@scottalanmiller Ok I'll bite.
From our experience VMware is far more performant, especially when resources are highly contented. This is something that can happen in an SMB environment where their budget limits them to only purchasing 2 hosts.
Whilst, I have seen benchmarks that indicated the reverse but they were primarily based on cpu / mem throughput. In real world usage, VMware's IO emulation appears to be faster. This was particularly the case for us when virtualising the few Windows machines we had.
Granted this is a) a small sample size 2) comparing VMware with Xen under Redhat (as opposed to Xen Server) 3) we moved to VMware 2 years ago and haven't looked back
As we are predominantly a Linux shop we would have loved for Xen to be our solution but we ran into too many roadblocks. Our choice back then was either pay for Xen-Server or pay for VMware Essentials.
VMware has amazing docs online and good community forums (ie free support). Xen didn't back then. We only had two speed bumps with our migrations and both were solved on the first page of google.

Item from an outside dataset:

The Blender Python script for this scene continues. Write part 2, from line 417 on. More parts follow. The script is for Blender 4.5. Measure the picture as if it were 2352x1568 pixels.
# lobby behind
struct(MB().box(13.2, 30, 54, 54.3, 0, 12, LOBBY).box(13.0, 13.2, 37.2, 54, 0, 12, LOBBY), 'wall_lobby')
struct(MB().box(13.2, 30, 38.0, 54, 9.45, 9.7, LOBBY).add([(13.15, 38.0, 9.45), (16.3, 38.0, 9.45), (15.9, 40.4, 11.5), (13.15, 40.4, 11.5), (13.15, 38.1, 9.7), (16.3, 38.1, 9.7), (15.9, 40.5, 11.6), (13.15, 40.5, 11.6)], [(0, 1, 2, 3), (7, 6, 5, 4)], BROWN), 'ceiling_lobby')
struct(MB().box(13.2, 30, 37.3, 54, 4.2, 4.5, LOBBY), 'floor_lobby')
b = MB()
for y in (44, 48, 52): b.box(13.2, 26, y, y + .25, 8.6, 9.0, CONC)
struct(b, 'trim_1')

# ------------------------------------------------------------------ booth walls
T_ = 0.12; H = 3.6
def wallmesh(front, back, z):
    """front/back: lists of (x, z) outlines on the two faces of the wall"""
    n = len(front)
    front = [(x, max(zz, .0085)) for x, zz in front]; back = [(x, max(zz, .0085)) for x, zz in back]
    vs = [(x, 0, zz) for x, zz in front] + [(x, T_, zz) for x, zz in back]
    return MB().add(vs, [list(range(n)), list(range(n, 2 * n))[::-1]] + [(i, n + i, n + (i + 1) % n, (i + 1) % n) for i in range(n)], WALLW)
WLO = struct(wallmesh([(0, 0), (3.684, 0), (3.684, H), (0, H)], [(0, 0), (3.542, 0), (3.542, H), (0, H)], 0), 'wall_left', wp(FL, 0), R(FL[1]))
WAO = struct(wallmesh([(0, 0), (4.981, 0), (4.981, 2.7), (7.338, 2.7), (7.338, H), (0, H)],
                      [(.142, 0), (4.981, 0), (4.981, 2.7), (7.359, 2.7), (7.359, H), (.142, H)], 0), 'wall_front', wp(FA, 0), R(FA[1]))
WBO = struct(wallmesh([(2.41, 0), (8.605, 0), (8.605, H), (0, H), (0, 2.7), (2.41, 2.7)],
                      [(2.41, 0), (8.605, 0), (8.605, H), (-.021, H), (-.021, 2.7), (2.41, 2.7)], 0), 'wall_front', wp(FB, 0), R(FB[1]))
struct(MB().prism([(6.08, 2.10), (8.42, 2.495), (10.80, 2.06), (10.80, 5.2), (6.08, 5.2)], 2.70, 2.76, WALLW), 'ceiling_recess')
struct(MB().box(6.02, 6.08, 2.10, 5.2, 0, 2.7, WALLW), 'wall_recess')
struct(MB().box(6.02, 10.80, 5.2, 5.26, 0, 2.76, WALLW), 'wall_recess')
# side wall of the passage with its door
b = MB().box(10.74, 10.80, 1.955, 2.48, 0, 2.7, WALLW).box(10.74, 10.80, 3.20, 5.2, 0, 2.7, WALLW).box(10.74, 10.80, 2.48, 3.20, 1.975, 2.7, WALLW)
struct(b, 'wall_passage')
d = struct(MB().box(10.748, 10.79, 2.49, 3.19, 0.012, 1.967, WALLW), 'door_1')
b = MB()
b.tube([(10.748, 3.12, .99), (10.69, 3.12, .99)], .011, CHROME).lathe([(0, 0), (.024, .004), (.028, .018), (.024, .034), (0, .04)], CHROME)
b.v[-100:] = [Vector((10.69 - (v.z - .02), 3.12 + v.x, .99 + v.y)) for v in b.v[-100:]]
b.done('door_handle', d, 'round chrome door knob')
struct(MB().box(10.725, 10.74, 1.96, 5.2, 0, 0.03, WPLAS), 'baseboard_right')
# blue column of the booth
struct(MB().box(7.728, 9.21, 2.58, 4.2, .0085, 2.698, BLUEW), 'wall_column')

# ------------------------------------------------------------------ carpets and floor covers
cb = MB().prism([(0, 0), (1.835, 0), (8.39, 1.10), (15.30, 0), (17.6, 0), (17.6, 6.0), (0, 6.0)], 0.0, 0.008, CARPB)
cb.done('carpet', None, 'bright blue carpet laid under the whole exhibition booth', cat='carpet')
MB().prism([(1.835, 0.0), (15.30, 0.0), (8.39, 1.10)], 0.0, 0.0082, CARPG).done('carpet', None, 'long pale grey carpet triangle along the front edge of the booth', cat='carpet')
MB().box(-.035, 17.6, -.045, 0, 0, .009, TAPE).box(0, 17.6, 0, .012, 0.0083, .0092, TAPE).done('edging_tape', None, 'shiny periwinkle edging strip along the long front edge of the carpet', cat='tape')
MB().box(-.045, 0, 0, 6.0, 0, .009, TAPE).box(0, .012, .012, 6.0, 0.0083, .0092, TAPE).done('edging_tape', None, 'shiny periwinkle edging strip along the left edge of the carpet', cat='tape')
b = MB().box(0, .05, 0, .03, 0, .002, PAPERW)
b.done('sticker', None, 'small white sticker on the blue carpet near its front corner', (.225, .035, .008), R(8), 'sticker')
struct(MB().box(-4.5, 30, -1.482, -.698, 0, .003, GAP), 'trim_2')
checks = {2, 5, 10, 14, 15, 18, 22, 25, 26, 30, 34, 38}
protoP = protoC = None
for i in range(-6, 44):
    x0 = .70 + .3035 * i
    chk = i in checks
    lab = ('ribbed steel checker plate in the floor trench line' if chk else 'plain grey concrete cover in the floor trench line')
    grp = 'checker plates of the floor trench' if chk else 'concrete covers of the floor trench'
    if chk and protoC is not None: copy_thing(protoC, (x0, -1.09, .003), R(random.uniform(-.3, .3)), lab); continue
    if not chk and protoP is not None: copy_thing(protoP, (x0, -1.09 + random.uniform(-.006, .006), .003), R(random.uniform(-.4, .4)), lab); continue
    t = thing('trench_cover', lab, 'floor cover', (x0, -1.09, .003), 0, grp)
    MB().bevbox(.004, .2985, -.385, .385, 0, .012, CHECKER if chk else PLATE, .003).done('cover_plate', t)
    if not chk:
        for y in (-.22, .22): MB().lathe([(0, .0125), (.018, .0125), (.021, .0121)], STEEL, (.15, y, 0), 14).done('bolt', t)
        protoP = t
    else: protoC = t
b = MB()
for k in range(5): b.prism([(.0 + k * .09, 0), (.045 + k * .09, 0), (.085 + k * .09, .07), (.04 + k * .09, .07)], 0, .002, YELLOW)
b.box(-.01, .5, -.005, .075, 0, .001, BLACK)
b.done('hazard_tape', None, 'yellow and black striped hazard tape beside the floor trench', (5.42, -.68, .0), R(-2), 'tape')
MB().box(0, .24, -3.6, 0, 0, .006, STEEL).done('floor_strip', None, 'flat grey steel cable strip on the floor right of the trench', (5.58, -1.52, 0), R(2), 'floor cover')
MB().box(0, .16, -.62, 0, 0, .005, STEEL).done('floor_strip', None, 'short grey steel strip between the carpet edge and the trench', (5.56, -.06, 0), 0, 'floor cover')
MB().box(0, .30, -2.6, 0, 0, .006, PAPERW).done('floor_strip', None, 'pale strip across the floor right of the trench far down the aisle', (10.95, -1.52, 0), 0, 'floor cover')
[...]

One big feature you miss out with the VMware Essentials license ($500) is vMotion. However, whilst you do get that with Xen Server, it appears to require shared storage. Something the SMBs shouldn't have.
Ideally it would be amazing if VMware included vSan and vMotion within the Essentials license but I can't see that happening given that its a good revenue stream for them. Free tools like SolarWind narrow this gap.